Review: Never Let Go

Director:  Alexandre Aja

Stars:  Halle Berry, Anthony B. Jenkins, Percy Daggs IV

When I first saw the trailer for Never Let Go, sitting in a multiplex seat for I forget what, my first experience was déjà vu. Isolated building lost in some endless forest… the people inside tormented by some barely glimpsed threat lurking between the trees… Hadn’t I just watched this movie??

Arriving so closely on the heels of Ishana Night Shyamalan’s fantasy horror The Watched (or The Watchers, depending on where you are) surely can’t have helped Never Let Go. Which is a bit of a shame, as Alexandre Aja’s latest – starring and produced by Halle Berry – is a better attack on a similar idea, anchored by a stronger set of performances and a knottier set of themes. Where Shyamalan’s fable threw together a bunch of stock-character strangers, Aja beds us in with a family, and some darkly woven and cryptic lore to unpack.

Samuel (Anthony B. Jenkins) and Nolan (Percy Daggs IV) are twin boys who have only ever known the cabin in the woods they call home. We’re possibly in the most rural trenches of Tennessee, but even this isn’t confirmed. They have lived all of their lives with their embittered, possibly-crazy mother Jo (Berry), protected from a world she is convinced has turned evil. Indeed, the three of them can only ever leave the safety of the cabin if they have a rope tied about their waist; an umbilical that magically protects them from the trickster threat hiding out in the undergrowth.

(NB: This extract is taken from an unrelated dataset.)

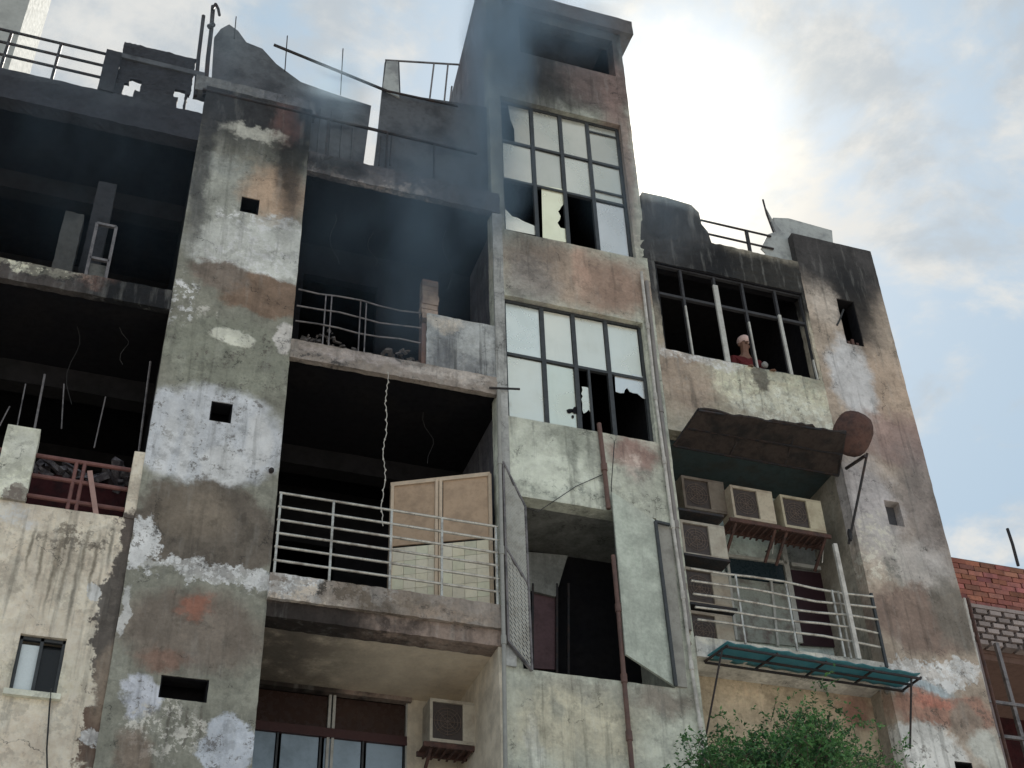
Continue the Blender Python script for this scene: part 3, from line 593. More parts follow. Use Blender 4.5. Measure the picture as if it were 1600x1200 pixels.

Never Let Go grows more curious when it reveals that Jo is the only one of them who can see the monsters lurking in the forest, which commonly manifest as zombies of former loved ones with creepy forked tongues. Seeds of doubt are sewn in the audience and given voice by Nolan, who starts to suspect that dear mom has been lying to them this whole time…

The script from Ryan Grassby and Kevin Coughlin is heavy with metaphor and reference. The maternal imagery of those thick ropes is pregnant – pardon the pun – with meaning, suggestive that Jo is perhaps a mentally ill woman refusing to let her children come to harm. But that her overprotectiveness is its own form of trauma in the making. Berry is on top form here, part-matriarch part-crone. Jo often seems to relish scaring the boys, yet she believes every fairy tale she tells them, scaring herself in the process. Meanwhile, the idea of twin brothers vying with one another in an undeveloped wilderness comes with its own weighty religious precedents. But which is Cain and which is Abel?

The familial bond gives Aja’s film the edge (if we’re still having him compete with Shyamalan) and while Never Let Go is peppered with jumpy bits and gooey looking ghouls to keep impatient viewers sated, its the human conflict that motors this thing along. With Berry in powerhouse mode, this all hinges on the two much younger players, and it is to their immense credit that both Jenkins and Daggs IV impress. Throw in Aja’s years of genre experience, and Never Let Go is built from even sturdier foundations than the family’s rustic woodland hidey-hole.

It’s also a lot grimmer than one might have suspected. While the threat between the trees is never forgotten, the mid-section of Never Let Go is a dark study of starvation, as a tough winter robs the family of many lifelines. At it’s bleakest, the family start to tun on one another, leading to an upset that changes the dynamic of the picture for good.

Having evolved somewhat shockingly, however, Never Let Go grows nervous. Efforts to make us further question what’s real and what isn’t are handled well, but the film’s resolution is, ironically, a confused attempt to ‘do a Shyamalan’. Aja amps up to reveals that don’t really land with any oomph, and the solidification of the movie’s reality ultimately leads to more questions than it does answers. It feels akin to the problems that tangled up the often excellent Cuckoo. The communication of lore here feels wanting and ultimately underserved. I want more information about the cellar, the etchings around the doorframe, etc.

Mystery can be an evocative, powerful thing. I’m all for leaving things unexplained. There’s a sense of power and possibility there. But Never Let Go doesn’t feel mysterious… it feels poorly executed. As though some fundamentals got lost in the edit, too awkward to shoehorn back in. I’m also generally forgiving of plot holes but, without the missing information, it’s tough to tell what’s deliberately contradictory and what’s not been thought through.

Of course, it’s possible I simply didn’t get it.

Regardless, the end fumbles its intention, leaving the credits to roll on a pervading sense of dissatisfaction. I was underwhelmed after, frankly, a lot of good work.

The core actors can feel proud of what they’ve achieved here, one and all, and if you’re in a jackpot over whether to watch this or The Watched I’d say its no contest. The meatier, messier material is over here. Just be mindful that those coiled ropes trip the film up in the final stages, and you may exit feeling a little lost.

This is also (at least) the third film this year to feature characters coming across a simple country road and having no idea what the fuck it is. Which is a weird thing to have happen so many times at the cinema in 2024.